> WORK INSTRUCTIONS
In the listing below, count the lines with "empty" and report only the figure.

> RECORDED DATA
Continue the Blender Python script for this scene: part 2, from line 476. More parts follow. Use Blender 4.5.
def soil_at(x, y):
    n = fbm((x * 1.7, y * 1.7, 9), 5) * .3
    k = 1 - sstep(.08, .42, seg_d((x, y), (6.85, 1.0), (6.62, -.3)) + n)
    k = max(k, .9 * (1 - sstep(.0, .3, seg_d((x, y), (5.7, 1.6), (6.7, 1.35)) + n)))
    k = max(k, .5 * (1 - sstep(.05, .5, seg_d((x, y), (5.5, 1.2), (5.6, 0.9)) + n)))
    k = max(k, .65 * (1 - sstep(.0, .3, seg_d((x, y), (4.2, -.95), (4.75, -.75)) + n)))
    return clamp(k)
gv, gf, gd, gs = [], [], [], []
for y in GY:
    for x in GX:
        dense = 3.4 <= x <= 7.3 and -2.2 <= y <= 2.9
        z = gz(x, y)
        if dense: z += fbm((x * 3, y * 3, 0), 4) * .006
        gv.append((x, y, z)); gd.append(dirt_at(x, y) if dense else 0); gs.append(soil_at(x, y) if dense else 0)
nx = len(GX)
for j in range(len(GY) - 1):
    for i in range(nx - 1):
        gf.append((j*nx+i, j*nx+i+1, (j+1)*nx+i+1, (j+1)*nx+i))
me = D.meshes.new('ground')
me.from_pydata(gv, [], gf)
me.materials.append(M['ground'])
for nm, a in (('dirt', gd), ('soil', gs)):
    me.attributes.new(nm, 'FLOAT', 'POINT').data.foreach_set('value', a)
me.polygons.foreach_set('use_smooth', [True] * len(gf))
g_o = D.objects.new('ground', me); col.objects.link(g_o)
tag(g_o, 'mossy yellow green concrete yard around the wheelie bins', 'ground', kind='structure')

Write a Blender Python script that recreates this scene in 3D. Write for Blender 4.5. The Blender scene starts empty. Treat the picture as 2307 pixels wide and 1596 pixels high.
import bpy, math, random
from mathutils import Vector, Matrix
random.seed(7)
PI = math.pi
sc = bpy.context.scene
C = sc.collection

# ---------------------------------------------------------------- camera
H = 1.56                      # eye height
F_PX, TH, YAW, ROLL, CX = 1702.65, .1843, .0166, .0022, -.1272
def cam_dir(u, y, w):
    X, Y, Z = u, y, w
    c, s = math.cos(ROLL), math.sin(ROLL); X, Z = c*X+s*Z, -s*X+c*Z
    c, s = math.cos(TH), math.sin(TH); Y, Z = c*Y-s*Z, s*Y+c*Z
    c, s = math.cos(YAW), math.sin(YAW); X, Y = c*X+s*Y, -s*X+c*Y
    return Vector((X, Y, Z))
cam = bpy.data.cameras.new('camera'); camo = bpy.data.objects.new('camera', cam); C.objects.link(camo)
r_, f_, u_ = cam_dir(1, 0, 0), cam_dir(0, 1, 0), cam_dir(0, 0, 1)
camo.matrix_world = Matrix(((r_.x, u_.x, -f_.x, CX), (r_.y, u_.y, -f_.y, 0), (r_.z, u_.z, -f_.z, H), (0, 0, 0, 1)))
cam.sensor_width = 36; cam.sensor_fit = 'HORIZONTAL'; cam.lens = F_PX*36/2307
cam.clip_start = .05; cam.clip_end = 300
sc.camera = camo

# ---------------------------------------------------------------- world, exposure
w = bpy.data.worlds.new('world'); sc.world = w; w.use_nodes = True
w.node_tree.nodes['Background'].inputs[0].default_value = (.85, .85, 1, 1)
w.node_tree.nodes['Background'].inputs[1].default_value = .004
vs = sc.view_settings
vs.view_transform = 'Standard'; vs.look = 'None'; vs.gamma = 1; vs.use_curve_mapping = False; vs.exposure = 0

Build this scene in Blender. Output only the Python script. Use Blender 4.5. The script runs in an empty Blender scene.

> OUTPUT OF THE EXERCISE
2